To add insult to injury you find yourself in the company of thousands of other shoppers doing and saying exactly the same thing. Actually, spending a Saturday in town in the couple of weeks before Xmas should be compulsory training for all soldiers about to go into battle, and make no mistake, it is a battlefield out there and she who hesitates is lost. You’ll notice I said ‘she’ and for those men among you who are in touch with your feminine side I apologise, but, in my experience, the of the bulk of the seasonal shopping does fall to the ladies – from the gifts to the grub to the goodies it’s usually us out there on the front line.

Shoulders and elbows are my weapons of choice for fighting my way through the crowds, and you have to keep your wits about you and your reflexes razor sharp for those ‘last one left’ moments. Picture the scene… there are two of you in front of the shelf and you know the only thing standing between triumph and having to traipse around town for another two hours is her. You’ve got to be decisive, move like lightening, grab an go as fast as you can to the cash desk. Result!
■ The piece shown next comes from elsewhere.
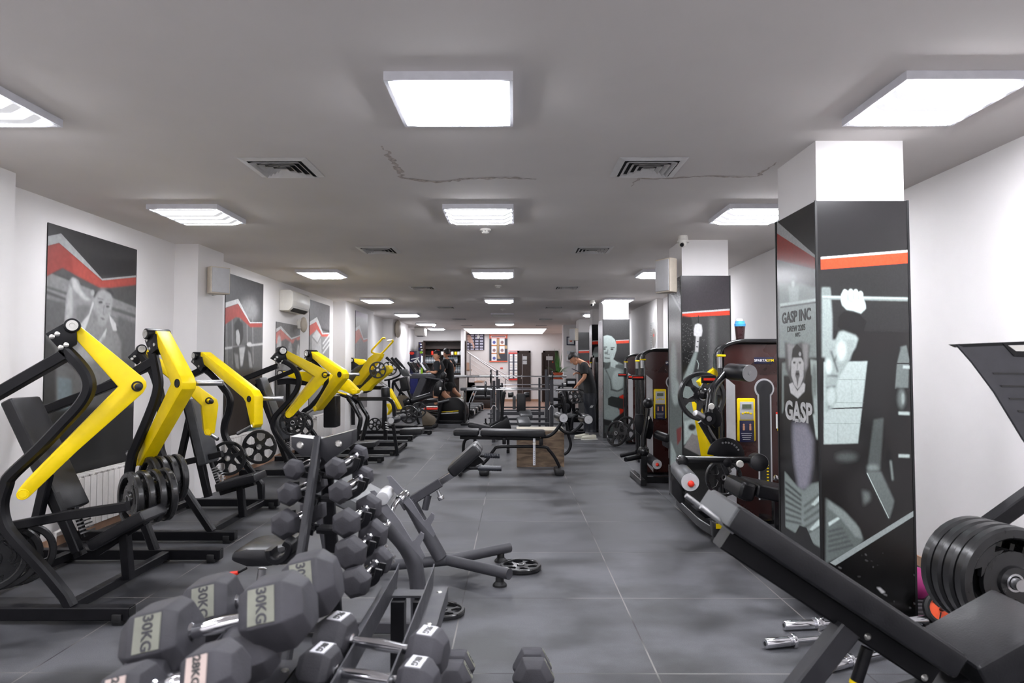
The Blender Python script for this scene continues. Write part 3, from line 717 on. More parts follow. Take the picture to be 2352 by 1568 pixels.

Nowhere is this skill more essential than when faced with the ‘3 for 2’ scenario. You see, it is almost impossible to find a third thing you like, and the longer those offers have been on display the harder it gets. But obviously because it is a free gift, and at Christmas nothing is free, you have to find something. As you sift through the shelves you’ll need all your cunning and persistence because the good stuff goes first, but, if you’re very lucky, you may actually spot a gem of a third item. Otherwise you must invoke another one of the mantras “it’s free, she never exactly pushes the boat out for me, and if she doesn’t like it……..” You know the rest.

At this point it’s back to the blokes, and again I hate to generalise but how often do men think they can get away with those lines like “you’re much better at all that than I am” or “I wouldn’t know what to get” and then there’s the old favourite “I’ll just give you the money.”

Now, there is a part of me that wants to scream “get your fat behind out of that chair, turn off the telly and go out and get your own presents!” But it is a truth universally acknowledged that ultimately it is less stressful to do it yourself. You know as well as I do that they’ll leave it to Christmas Eve, about an hour before the shops close, and there will be nothing left. So, if you can't change them turn this “you just get it for me” attitude to your advantage. Most men will indeed give you anything you ask for as long as they don’t have to actually go to the bother of choosing, identifying and sourcing it themselves. Indeed, you'll have their credit card details before you can say “multi-story carpark.” Talking of which….

They cost a fortune! Another reason to hate shopping at Christmas, then there’s the rain and the rotten weather…and before you start screaming at me about online shopping can I just say that’s all well and good if you know what you’re after but I never do. And to tell the truth, even though I’m moaning, Christmas wouldn’t be the same without that hustle and bustle and a bruise or two.

So let the shopping commence, let the socks, perfume and pyjamas know I’m on my way. I’ve made a list, I’ve checked it twice and I know I’ll forget to bring it like I do every year. By the way, there are 16 shopping days to Christmas.